L’argumentaire pro-IVG illustré par la photo se défend très bien, mais à une condition : adopter un point de vue libéral. Ça ne me semble pas absurde d’affirmer que toute femme est souverainement maîtresse de son corps et qu’elle dispose d’un droit de propriété individuel et inaliénable quant à son fonctionnement.
Oui, cette position nécessite elle aussi de considérer que le fœtus n’est pas une personne à part entière avant la naissance, mais simplement une extension du corps de la mère. Mais ça reste un argument tout à fait légitime face à un législateur quasi-exclusivement masculin qui veut réguler l’intime au nom d’une conception assez abstraite de « la vie » : ne s’agirait-il d’un contrôle très autoritaire de l’individu avant tout, et d’une forme de domination ? Faire primer des droits individuels sur l’arbitraire politique, d’un point de vue libéral, ça se défend.

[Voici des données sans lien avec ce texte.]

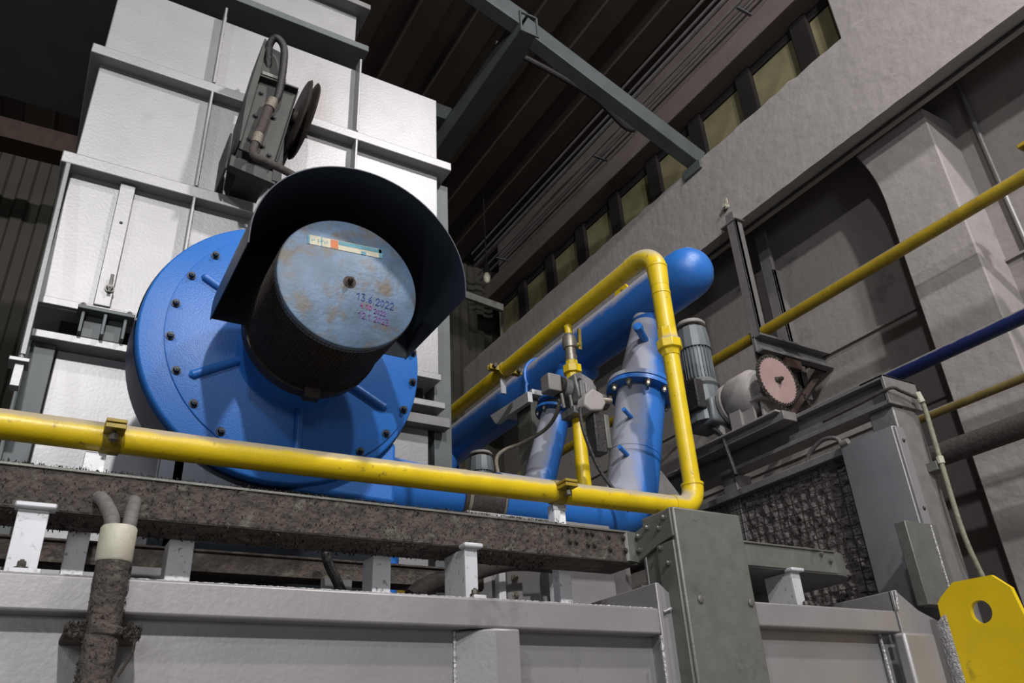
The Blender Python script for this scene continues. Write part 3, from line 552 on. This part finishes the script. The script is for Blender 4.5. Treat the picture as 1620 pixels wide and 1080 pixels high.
# background equipment behind the pipes
t = thing('mounting_plate', 'dim brown wall plate with round hole between fan and small blue pipe', 'plate', (3.1, 5.6, 2.4))
MB().prism([(2.1, 2.4), (4.6, 2.4), (4.6, 3.2), (3.6, 4.1), (2.7, 4.1), (2.1, 3.6)], 'y', 6.9, 6.95).build('sheet', 'steel', t, bevel=.004)
MB().lathe((3.0, 6.88, 3.72), (0, -1, 0), [(0, .17), (.16, .17), (.16, .13), (.01, .13)], 28, False, True).build('port', 'alu_dark', t)
MB().lathe((3.0, 6.88, 3.72), (0, -1, 0), [(0, .12), (.02, .12)], 28).build('port_hole', 'black', t)
def motor(base, r, h, lab, arm=False):
    x, y, z = base; t = thing('geared_motor', lab, 'motor', base)
    MB().lathe((x, y, z), (0, 0, 1), [(0, r*.95), (h*.5, r*.95)], 28).build('stator', 'motor', t)
    for k in range(26):
        a = 2*PI*k/26
        MB().bar((x+math.cos(a)*r*.93, y+math.sin(a)*r*.93, z+h*.02), (x+math.cos(a)*r*.93, y+math.sin(a)*r*.93, z+h*.5), .006, r*.22, up=(math.cos(a), math.sin(a), 0)).build('cooling_fin', 'motor', t)
    MB().lathe((x, y, z+h*.5), (0, 0, 1), [(0, r*1.12), (h*.04, r*1.14), (h*.2, r*1.1), (h*.33, r*1.02), (h*.36, r*.8)], 14).build('fan_cowl', 'motor', t, smooth=20)
    MB().lathe((x, y, z+h*.86), (0, 0, 1), [(0, r*.75), (h*.03, r*.75)], 24).build('cowl_gap', 'black', t)
    MB().lathe((x, y, z+h*.90), (0, 0, 1), [(0, r*1.0), (h*.03, r*1.03), (h*.06, r*.9), (h*.075, r*.6)], 28).build('rain_cap', 'cast', t)
    return t
mt = motor((3.86, 3.70, 3.95), .105, .50, 'grey vertical geared motor beside the yellow riser, left of the chain wheel')
MB().lathe((3.86, 3.70, 3.95), (0, 0, -1), [(0, .105), (.04, .13), (.06, .115), (.20, .125), (.32, .13)], 14).build('gear_case', 'motor', mt, smooth=25)
MB().box(3.78, 3.98, 3.56, 3.84, 3.60, 3.78).build('gear_block', 'motor', mt, bevel=.02)
MB().box(3.70, 3.78, 3.60, 3.80, 3.70, 3.92).build('terminal_box', 'black', mt, bevel=.01)
motor((2.72, 4.9, 3.35), .085, .34, 'far grey geared motor seen between the fan and the small blue pipe')
tag(MB().prism([(3.08, 2.085), (3.08, 3.14), (3.16, 3.22), (3.30, 3.20), (3.44, 3.04), (3.44, 2.085)], 'y', 3.62, 3.64).build('guard_plate', 'steel', bevel=.004), 'grey slanted guard plate between the big blue pipe and the yellow riser', 'plate')

# ============================================================ GANTRY WITH CHAIN DRIVE (right)
Q = thing('gantry_frame', 'dusty grey steel gantry of channel beam and square posts at the right', 'frame', (4.1, 4, 0))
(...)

Ce qui me gêne davantage, c’est que cette interprétation libérale n’est absolument pas assumée par les féministes qui l’emploient. C’est un argument philosophique important, qui pourrait être revendiqué ; libéral n’est pas un gros mot. Mais quelle force peut-on lui accorder si on ne décrit pas la logique dans laquelle il se place ? Ni la France ni l’Espagne n’ont de systèmes juridiques particulièrement libéraux, et à longueur de journée, on légifère sur l’individuel en utilisant des principes supérieurs et abstraits. La laïcité prime sur la liberté religieuse (Baby-Loup), la dignité humaine sur la liberté d’expression (Dieudonné), et bien sûr, c’est une conception du droit qui se défend elle aussi. Mais dans un tel contexte, qui prendra au sérieux l’argument « mon utérus, ma décision » ? Personne, à moins de se revendiquer libéral et d’affirmer le primat de l’individu dans la société. L’employer de manière opportuniste sans en saisir la logique est voué à l’échec.

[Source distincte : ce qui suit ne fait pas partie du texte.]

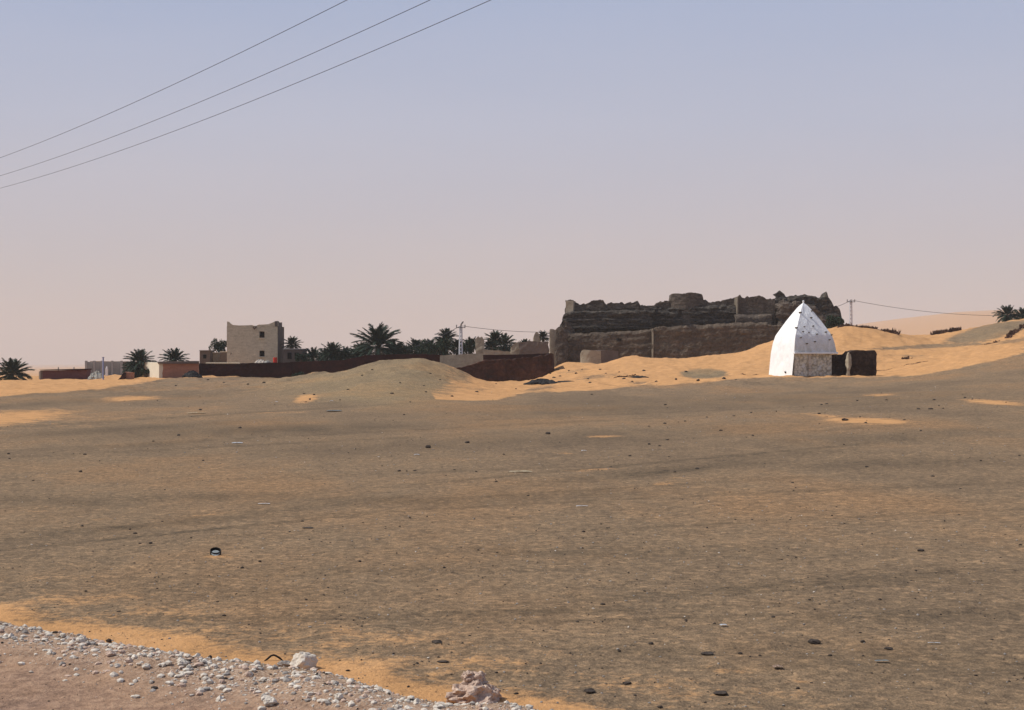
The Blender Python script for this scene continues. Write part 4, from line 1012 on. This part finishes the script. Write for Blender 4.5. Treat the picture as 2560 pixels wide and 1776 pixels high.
o = bm_obj('lamp_bracket', bm, M['steel'], p1); o.location = (0, 0, top1.z-p1.location.z)
p2, top2 = pole(2127, 753, 190, 'white perforated concrete pole on the dune right of the fort')
def cable(name, a, b, sag, r, label, group, n=40):
    a = Vector(a); b = Vector(b); bm = bmesh.new(); o = (a+b)/2; pts = []
    for k in range(n+1):
        t = k/n; p = a.lerp(b, t); p.z -= sag*4*t*(1-t); pts.append(p-o)
    add_tube(bm, pts, r, 6)
    ob = bm_obj(name, bm, M['cable'], None, True); ob.location = o
    return tag(ob, label, 'cable', group)
gc = 'cables strung between the concrete poles'
w = lambda px, py, d: Vector(((px-1280)/F*d, d, pz(py, d)))
cable('overhead_cable', top1+Vector((0, -.12, .1)), w(930, 893, 186), .6, .028, 'thin cable dropping left from the first concrete pole into the palms', gc)
cable('overhead_cable', top1+Vector((.05, -.12, .1)), w(1420, 829, 200.5), .35, .028, 'thin cable running from the first concrete pole to the fort', gc)
cable('overhead_cable', w(2078, 770, 199), top2+Vector((-.05, -.12, .1)), .15, .028, 'short cable from the fort to the second concrete pole', gc)
cable('overhead_cable', top2+Vector((.05, -.12, .12)), w(2760, 770, 215), 1.6, .028, 'long sagging cable from the second concrete pole to the right edge palms', gc)
# three wires overhead
def skywire(p, q, zh, label):
    # p, q: two photo points of the wire; constant hanging height zh above the eye
    def pt(px, py): dd = zh*F/(HZ-py); return Vector(((px-1280)/F*dd, dd, H+zh))
    A = pt(*p); B = pt(*q); dr = (B-A)
    a = A-dr*1.9; b = B+dr*1.3
    bm = bmesh.new(); n = 70; o = (A+B)/2; pts = []
    L = (b-a).length
    for k in range(n+1):
        t = k/n; c = a.lerp(b, t)
        # parabola that passes through both points
        tA = (A-a).length/L; tB = (B-a).length/L
        c.z += .0016*((t-tA)*(t-tB))*L*L*.55
        pts.append(c-o)
    add_tube(bm, pts, .0065, 6)
    ob = bm_obj('power_line', bm, M['cable'], None, True); ob.location = o
    return tag(ob, label, 'power line', 'three power lines across the upper left sky')
skywire((0, 395), (868, 0), 7.2, 'uppermost of the three power lines crossing the upper left sky')
skywire((0, 440), (1076, 0), 7.0, 'middle of the three power lines crossing the upper left sky')
skywire((0, 471), (1228, 0), 6.8, 'lowest of the three power lines crossing the upper left sky')

# ------------------------------------------------------------------ stones, litter and rubble
G_ds = 'small dark stones scattered over the gravel plain'
big = {(1070, 1120): ('blocky black stone on the mid plain right of a white scrap', 16, .55), (1168, 1108): ('black stone on the mid plain right of the blocky black stone', 13, .5),
       (1371, 1086): ('black stone on the plain before the charred debris heap', 15, .5), (2036, 1609): ('largest black stone low on the right of the plain', 32, .45),
       (2221, 1624): ('flat black stone right of the largest black stone', 22, .35), (1769, 1637): ('long black flat stone slanting down to the right', 34, .3),
       (1475, 1732): ('curved dark stone near the bottom edge on orange sand', 32, .4), (1566, 1711): ('dark stone right of the curved one near the bottom edge', 26, .35),
       (1803, 1738): ('jagged dark stone near the bottom edge right of centre', 38, .35), (1092, 1608): ('flat dark stone beyond the rubble band', 30, .3),
       (1107, 1656): ('thin dark slab beyond the pink boulder', 28, .22), (447, 1090): ('dark stone on the left plain before the maroon wall', 11, .5),
       (600, 1071): ('dark stone beyond the white scrap on the left plain', 10, .5), (2112, 1052): ('dark stone at the left tip of the right hand sand patch', 16, .5),
       (2326, 1024): ('darkest stone in the scatter right of the sand patch', 13, .45), (1742, 1173): ('dark stone on the grey band right of centre', 12, .4),
       (769, 1321): ('long thin dark stick like stone left of centre', 30, .12), (2302, 1378): ('lone dark stone on the empty right plain', 18, .4), (501, 1026): ('dark stone beside the pale plank on the left plain', 9, .5)}
for i, ((px, py), (lb, wp, hk)) in enumerate(big.items()):
    stone('dark_stone', px, py, wp, hk, M['darkstone'], lb, 'stone')
small = [(383,1104),(212,1137),(249,1153),(201,1180),(83,1202),(21,1136),(24,1147),(508,1153),(325,1324),(406,1305),(205,1316),(478,1346),(350,1360),(376,1359),(338,1335),(955,1166),(998,1179),(1017,1179),(1037,1178),(1136,1176),(1190,1180),(1025,1295),(999,1317),(1010,1038),(756,1304),(724,1331),(857,1318),(1259,1137),(1065,981),(850,1001),(1026,1006),(1192,981),
 (1622,1067),(1662,1060),(1668,1101),(1623,1112),(1649,1116),(1672,1143),(1575,1141),(1687,1181),(1912,1161),(1802,1078),(1882,1090),(1767,1044),(1835,1041),(1878,1033),(1664,1013),(1503,1312),(1713,1054),(1479,987),(1941,1029),(2048,1035),(2165,1058),(2143,1003),(2216,1001),(2054,1013),(2067,1011),(2302,1078),(2296,1024),(2358,1022),(2347,1015),(2412,995),(2431,999),(2335,1001),(2261,1051),(2452,1153),(2549,1140),(2332,1192),(2401,1223),(2167,1168),(1982,1208),(2150,1044),
 (1715,1552),(1611,1479),(1571,1433),(1627,1611),(1548,1629),(1850,1636),(1459,1330),(1507,1512),(1444,1556),(2024,1501),(1933,1544),(1995,1723),(2551,1363),(2157,1606),(297,1530),(215,1479),(605,1421),(650,1405),(236,1421),(870,1678),(1290,1736),(2075,1640),(760,985),(775,1000),(765,1006),(785,988),(1240,1205),(1320,1240),(1880,1300),(2080,1290),(2480,1600),(2440,1690),(2200,1500),(1900,1640),(1990,1395),(900,1405),(1110,1420),(560,1540),(820,1470),(1650,1770),(1385,945),(1440,935),(1470,948),(1515,935),(1548,931),(1610,928),(1640,955),(1690,950),(1715,930),(1475,958),(1500,925),(1840,950),(1422,928),(1376,935),(1400,941),(1455,925),(1560,948),(1580,955),(1745,952),(1810,948),(1240,960),(1290,973),(1130,992),(930,925),(905,940),(1000,958),(1060,965),(870,975),(980,985),(520,950),(560,958),(620,962),(660,957),(440,965),(1100,950),(1075,935)]
dme = []
for k in range(6):
    vs, fs = rock_geo(300+k, 2, 1, .75, .45+.05*k); me = bpy.data.meshes.new('dark_stone'); me.from_pydata([tuple(v) for v in vs], [], fs); me.materials.append(M['darkstone']); dme.append(me)
for i, (px, py) in enumerate(small):
    x, y, z = onray(px, py); w = rnd.uniform(6, 11)*(1+max(0, (py-1250)/650))/F*y/2
    o = bpy.data.objects.new('dark_stone', dme[i % 6]); C.objects.link(o)
    o.location = (x, y, z+w*.18); o.scale = (w, w, w*rnd.uniform(.7, 1.1)); o.rotation_euler = (0, 0, rnd.uniform(0, 6.28))
    tag(o, 'small dark stone lying on the open gravel plain', 'stone', G_ds)

def scrap(px, py, wpx, mat, label, asp=.5, hh=.25, name='litter', cat='litter', seed=1, rot=.1):
    x, y, z = onray(px, py); w = wpx/F*y; r = random.Random(seed); bm = bmesh.new()
    n = 9
    g = [[bm.verts.new(((i/(n-1)-.5)*w*(1+.12*r.uniform(-1, 1)), (j/(n-1)-.5)*w*asp*(1+.2*r.uniform(-1, 1)), w*hh*(.3+.5*r.random())*math.sin(math.pi*i/(n-1))**.5*.6+.006)) for j in range(n)] for i in range(n)]
    for i in range(n-1):
        for j in range(n-1): bm.faces.new((g[i][j], g[i+1][j], g[i+1][j+1], g[i][j+1]))
    ret = bmesh.ops.solidify(bm, geom=bm.faces[:], thickness=.006)
    o = bm_obj(name, bm, M[mat]); o.location = (x, y, z+.01); o.rotation_euler = (0, 0, rot)
    return tag(o, label, cat)
scrap(593, 1109, 26, 'whitelitter', 'long white plastic scrap on the left plain', .9, .12, seed=1)
scrap(1042, 1139, 13, 'whitelitter', 'small bright white scrap left below the blocky black stone', .9, .3, seed=2)
scrap(1455, 1268, 30, 'whitelitter', 'thin white scrap lying in the middle of the plain', .35, .10, seed=3)
scrap(1809, 1567, 17, 'whitelitter', 'bright white scrap low on the plain right of centre', .8, .25, seed=4)
scrap(1460, 1129, 14, 'whitelitter', 'pale bluish scrap on the plain before the fort', .8, .3, seed=5)
scrap(490, 1034, 44, 'creamlitter', 'pale plank lying on the sand streak on the left plain', .5, .06, 'plank', 'plank', seed=6, rot=.3)
scrap(1300, 1181, 56, 'creamlitter', 'cream coloured board lying on the centre plain', .5, .05, 'board', 'board', seed=7, rot=.1)
scrap(2335, 1612, 30, 'whitelitter', 'thin white strip of litter low on the right', .15, .08, seed=8, rot=-.1)
scrap(2204, 1657, 34, 'tin', 'grey flattened scrap right of the jagged dark stone', .4, .08, seed=9)
scrap(660, 1262, 28, 'whitelitter', 'thin white scrap left of centre on the grey band', .35, .08, seed=10)
scrap(835, 1028, 38, 'tin', 'pale bluish sheet at the foot of the gravel mound', 1.2, .05, seed=11)
scrap(691, 1006, 8, 'whitelitter', 'tiny white scrap on the mound foot left of the orange patch', 1, .4, seed=12)
scrap(829, 1004, 9, 'whitelitter', 'tiny white scrap just right of the orange patch', 1, .4, seed=13)
scrap(1944, 1672, 24, 'pinkstone', 'pale pinkish scrap near the bottom right sand streak', .8, .3, seed=14)

# tin can lying on the plain
x, y, z = onray(538, 1388)
can = thing('tin_can', 'burnt tin can with pale end lying on the left plain', 'can', (x, y, z), 0)
bm = bmesh.new(); N = 28; rings = []
for rr, hh in ((.060, 0), (.068, .006), (.068, .050), (.064, .056), (.058, .052), (.056, .012), (.0, .012)):
    rings.append([bm.verts.new((rr*math.cos(a*2*math.pi/N), rr*math.sin(a*2*math.pi/N), hh)) for a in range(N)])
for k in range(len(rings)-1):
    for a in range(N): bm.faces.new((rings[k][a], rings[k][(a+1) % N], rings[k+1][(a+1) % N], rings[k+1][a]))
bmesh.ops.remove_doubles(bm, verts=bm.verts, dist=.0005)
b_ = bm_obj('body', bm, M['tindark'], can); b_.location = (0, .02, .012); b_.rotation_euler = (.45, 0, .25)
bm = bmesh.new(); bmesh.ops.create_cone(bm, cap_ends=True, segments=28, radius1=.052, radius2=.050, depth=.006)
l_ = bm_obj('lid', bm, M['tin'], can); l_.location = (.012, -.035, .028); l_.rotation_euler = (.62, 0.08, .1)
# bent hose scrap
x, y, z = onray(684, 1652)
bm = bmesh.new(); pts = [(-.075, 0, -.005), (-.05, .003, .012), (-.02, .005, .038), (0, .006, .043), (.02, .006, .036), (.05, .002, .018), (.08, -.002, -.006)]
add_tube(bm, pts, [.004, .008, .008, .008, .008, .008, .004], 8)
o = bm_obj('rubber_scrap', bm, M['rubber'], None, True); o.location = (x, y, z); tag(o, 'bent black rubber scrap arching over the orange sand', 'rubber scrap')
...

Je ne suis pas dupe non plus : à bien des égards, les féministes ont des comptes à régler avec les libéraux. Outre le sujet conflictuel de la liberté d’expression, tant de libéraux(-conservateurs) nient les inégalités salariales et sont effrayés par la notion de genre que voir un rapprochement semble pour le moins utopique. Mais sur certains sujets comme le voile pour les féministes intersectionnelles, ou la prostitution pour le STRASS, une logique libérale et progressiste se défendrait très bien.